しかし、私はラーメン好きである。近年激戦区となった吉祥寺南地区のラーメン店は一つずつ制覇して、他には入ったことのない店はない。老舗の「ピリカ」が最後の秘境となっていたのだ。まあ、いまどき「札幌ラーメン」というのがすでに珍しいかもしれない。北海道出身の当店従業員AY子には「札幌ラーメンって、どんなものですか」と訊かれたことがある。東京には東京ラーメンはないし、フランスにはフランス料理と銘打つ店はない。北海道には札幌ラーメンという看板の店はないのだろう。味噌味の湯麺でトウモロコシが入っているのだよ、AY子。トッピングの定番はバターとにんにくだ。昔はコタンとかモシリとかいうような店がたくさんあって、貧乏だった私はスープの底に沈んだトウモロコシを一粒ずつ箸で拾って食べたものだ。

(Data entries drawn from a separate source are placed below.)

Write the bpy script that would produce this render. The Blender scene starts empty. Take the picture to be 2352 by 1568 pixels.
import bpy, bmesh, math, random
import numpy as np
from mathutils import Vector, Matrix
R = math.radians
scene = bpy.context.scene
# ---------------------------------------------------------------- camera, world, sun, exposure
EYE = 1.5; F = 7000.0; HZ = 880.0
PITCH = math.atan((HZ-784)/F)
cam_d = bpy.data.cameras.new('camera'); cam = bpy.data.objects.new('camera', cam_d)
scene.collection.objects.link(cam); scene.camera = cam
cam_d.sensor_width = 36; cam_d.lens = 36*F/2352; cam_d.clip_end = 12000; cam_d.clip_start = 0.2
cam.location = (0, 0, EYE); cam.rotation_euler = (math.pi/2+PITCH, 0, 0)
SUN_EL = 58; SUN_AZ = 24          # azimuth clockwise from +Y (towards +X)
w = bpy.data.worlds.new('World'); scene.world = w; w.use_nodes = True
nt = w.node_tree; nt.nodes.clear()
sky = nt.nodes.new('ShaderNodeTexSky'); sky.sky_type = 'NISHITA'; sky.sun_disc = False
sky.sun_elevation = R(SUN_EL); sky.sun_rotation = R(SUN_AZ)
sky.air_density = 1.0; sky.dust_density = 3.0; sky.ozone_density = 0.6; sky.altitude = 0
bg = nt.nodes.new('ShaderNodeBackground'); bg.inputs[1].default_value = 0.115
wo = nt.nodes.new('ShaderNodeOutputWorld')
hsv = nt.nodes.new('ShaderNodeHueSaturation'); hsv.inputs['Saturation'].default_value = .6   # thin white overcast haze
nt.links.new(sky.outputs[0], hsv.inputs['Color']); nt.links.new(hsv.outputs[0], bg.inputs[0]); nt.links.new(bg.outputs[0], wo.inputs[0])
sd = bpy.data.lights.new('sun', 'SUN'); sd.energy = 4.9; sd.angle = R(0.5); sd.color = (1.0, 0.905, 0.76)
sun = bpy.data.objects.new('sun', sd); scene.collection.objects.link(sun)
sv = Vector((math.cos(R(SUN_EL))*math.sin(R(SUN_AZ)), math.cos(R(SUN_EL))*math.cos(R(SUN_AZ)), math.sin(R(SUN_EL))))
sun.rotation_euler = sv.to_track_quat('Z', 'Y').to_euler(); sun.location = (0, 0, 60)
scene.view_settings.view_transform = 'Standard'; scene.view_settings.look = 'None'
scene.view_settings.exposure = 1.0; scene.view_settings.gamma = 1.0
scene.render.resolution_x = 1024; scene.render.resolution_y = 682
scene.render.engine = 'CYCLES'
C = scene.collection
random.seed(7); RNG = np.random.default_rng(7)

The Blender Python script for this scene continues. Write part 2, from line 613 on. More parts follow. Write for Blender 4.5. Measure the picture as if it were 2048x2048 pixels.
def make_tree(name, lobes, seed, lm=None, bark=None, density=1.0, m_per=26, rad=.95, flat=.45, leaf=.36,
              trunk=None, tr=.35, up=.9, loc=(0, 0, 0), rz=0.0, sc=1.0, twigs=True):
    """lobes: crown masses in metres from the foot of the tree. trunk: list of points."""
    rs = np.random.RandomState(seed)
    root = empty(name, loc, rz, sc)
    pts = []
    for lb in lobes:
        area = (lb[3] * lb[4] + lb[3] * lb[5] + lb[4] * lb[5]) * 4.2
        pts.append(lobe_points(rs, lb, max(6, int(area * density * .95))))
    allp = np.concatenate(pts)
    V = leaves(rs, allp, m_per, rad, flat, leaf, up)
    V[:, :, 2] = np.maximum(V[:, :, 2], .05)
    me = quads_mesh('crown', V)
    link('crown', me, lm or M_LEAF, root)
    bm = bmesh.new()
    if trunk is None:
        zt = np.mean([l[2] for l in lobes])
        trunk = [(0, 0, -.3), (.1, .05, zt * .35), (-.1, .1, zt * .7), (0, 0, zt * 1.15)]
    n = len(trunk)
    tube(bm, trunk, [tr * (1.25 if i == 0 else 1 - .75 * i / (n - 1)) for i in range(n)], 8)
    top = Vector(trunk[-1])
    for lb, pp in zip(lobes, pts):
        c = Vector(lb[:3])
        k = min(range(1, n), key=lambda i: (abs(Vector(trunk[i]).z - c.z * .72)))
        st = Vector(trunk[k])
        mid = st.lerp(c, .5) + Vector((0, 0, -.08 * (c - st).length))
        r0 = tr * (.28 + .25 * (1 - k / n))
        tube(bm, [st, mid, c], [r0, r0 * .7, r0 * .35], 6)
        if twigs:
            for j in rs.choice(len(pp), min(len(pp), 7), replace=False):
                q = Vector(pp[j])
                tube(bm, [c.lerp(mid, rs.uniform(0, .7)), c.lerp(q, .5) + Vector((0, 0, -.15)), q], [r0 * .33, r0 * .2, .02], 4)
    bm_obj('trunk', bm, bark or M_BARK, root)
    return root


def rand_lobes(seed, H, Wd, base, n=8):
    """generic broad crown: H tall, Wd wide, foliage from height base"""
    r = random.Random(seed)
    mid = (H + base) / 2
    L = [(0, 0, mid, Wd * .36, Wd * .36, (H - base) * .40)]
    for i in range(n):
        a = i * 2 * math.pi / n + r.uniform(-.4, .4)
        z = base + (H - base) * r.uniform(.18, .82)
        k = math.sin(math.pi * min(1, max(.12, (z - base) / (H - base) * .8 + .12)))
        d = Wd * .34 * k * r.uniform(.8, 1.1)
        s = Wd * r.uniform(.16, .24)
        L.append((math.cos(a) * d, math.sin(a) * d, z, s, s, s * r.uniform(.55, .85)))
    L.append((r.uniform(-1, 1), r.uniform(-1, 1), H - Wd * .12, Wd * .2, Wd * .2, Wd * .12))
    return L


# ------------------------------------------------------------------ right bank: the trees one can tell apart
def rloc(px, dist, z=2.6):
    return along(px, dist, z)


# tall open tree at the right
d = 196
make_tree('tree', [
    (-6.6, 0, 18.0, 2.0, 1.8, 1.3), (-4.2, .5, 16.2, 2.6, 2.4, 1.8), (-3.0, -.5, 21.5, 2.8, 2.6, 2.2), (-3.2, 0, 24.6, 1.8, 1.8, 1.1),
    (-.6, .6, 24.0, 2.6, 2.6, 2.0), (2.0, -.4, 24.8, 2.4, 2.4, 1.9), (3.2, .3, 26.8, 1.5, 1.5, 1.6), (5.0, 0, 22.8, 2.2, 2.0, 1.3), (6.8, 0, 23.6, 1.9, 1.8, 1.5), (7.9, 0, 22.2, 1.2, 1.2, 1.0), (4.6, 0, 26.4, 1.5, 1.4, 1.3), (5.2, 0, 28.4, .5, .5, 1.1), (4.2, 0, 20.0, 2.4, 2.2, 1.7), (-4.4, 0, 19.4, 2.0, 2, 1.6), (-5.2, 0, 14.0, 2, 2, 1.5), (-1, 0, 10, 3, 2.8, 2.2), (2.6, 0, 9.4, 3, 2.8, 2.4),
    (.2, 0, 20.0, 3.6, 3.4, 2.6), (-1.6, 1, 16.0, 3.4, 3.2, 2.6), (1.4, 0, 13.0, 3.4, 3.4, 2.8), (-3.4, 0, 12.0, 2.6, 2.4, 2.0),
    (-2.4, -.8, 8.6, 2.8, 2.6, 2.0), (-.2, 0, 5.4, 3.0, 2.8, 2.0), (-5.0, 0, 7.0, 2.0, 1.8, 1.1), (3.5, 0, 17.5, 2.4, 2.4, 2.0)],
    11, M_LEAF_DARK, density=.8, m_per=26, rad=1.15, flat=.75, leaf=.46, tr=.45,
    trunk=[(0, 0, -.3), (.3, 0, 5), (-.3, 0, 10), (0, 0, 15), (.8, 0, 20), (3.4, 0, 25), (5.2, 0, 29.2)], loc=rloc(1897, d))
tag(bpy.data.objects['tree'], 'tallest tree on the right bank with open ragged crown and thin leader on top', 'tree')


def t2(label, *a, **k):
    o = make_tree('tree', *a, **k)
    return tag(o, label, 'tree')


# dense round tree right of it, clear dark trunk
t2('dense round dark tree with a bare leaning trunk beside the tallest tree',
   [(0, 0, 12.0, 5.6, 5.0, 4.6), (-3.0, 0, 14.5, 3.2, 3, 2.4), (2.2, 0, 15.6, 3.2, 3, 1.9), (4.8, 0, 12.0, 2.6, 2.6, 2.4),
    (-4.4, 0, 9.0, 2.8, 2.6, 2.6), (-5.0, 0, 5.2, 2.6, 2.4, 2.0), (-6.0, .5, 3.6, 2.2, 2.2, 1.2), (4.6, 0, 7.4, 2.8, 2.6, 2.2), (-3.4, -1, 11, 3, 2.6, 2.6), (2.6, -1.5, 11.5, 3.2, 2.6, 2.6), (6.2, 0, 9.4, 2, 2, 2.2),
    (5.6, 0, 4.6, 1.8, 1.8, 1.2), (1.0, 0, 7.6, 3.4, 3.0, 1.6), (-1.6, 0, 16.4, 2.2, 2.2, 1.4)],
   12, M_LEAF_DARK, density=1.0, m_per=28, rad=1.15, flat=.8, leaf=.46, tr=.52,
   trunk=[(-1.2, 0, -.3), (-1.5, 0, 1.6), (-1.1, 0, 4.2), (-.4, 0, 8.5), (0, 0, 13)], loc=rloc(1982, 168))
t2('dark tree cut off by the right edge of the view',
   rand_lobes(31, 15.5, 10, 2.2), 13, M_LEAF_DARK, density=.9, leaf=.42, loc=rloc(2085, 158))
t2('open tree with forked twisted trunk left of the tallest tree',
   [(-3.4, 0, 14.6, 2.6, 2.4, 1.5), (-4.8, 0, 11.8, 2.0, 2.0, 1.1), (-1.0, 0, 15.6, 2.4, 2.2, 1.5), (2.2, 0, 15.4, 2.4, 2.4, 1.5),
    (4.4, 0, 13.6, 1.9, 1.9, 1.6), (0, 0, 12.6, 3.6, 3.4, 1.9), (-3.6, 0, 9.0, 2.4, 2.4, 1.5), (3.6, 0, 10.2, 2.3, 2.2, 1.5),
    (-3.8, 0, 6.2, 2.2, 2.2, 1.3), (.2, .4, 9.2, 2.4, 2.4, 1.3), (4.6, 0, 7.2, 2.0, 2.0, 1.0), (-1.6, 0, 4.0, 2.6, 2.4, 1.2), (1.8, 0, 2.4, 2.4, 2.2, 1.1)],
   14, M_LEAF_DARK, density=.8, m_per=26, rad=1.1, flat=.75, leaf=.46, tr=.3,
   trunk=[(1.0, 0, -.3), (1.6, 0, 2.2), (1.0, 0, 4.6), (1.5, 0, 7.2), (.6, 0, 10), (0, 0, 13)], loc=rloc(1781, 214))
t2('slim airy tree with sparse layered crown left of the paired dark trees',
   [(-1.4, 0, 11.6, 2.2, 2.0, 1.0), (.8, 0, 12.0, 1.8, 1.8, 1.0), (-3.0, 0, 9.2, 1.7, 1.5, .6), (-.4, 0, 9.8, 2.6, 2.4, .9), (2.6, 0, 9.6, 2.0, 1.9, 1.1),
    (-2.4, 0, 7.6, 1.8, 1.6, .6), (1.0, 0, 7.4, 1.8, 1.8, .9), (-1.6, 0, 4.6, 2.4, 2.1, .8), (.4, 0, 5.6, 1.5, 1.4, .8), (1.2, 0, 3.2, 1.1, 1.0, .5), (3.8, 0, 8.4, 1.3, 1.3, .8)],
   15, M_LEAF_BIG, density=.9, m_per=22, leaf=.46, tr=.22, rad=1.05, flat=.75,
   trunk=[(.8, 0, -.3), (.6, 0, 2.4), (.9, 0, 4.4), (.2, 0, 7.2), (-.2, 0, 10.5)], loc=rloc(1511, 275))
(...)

そんなことを思い出しながら、テレビを見ていたら、急に食べたくなった。紹介されていたのはラーメンのスープに麺の代わりに水餃子を入れた「湯餃子」だが、私はやはり正統の味噌ラーメンがいい。あした食べに行こうと思ったが、テレビに出たのだ、あしたは大行列になってしまうだろう。しかも紹介していたのはEXILEのTAKAHIROである。どうしようかと考えているところに、息子2号が塾から帰ってきた。
近所のピリカがTVに出ていたよ、と水を向けると、じゃあ今から行こうということになった。けっこう思い通りになる息子じゃ。太るからいやだというと思われたKも行ってみたい、ということになり家族三人で夜の道に繰り出すことになった。
自転車を駆ること数分、しかし、われわれを待ち受けていたのは大行列ではなく、意味の分からないメモを貼ったシャッターであった。そういえば、毎週木曜日に顧客の家をまるときにAY子と一緒にこの店の前を通りながら、入らなかったのは定休日だからだった。
「TVに出てる日ぐらい、営業しろよ」と思ったが、本人たちも自分が出ているテレビは見たいだろう。ご夫婦でやっている店だ。きっと今頃は二人でビールを飲みながら自分たちの出ているテレビを見て、俺はもっとかっこいいはずだとか、若く見えるとか、そんなことをしゃべっているに違いない。
他の店に寄ることもなく、家に戻ったわれわれは、ラーメンへの想いが捨てきれないので、カップラーメンを食おうということになった。私が、自分の楽しみのために密かに買っておいた一個300円の高級カップラーメンである。だが私は実は腹が減っているわけではない、10時になって食べたらあした胸焼けしちゃうよ、ということで、こっそり部屋を脱出し、ベッドの中で清水真木の『これが「教養」だ』を読むのであった。
今日こそは、どんなに並んでもピリカで味噌ラーメンを食べるぞ。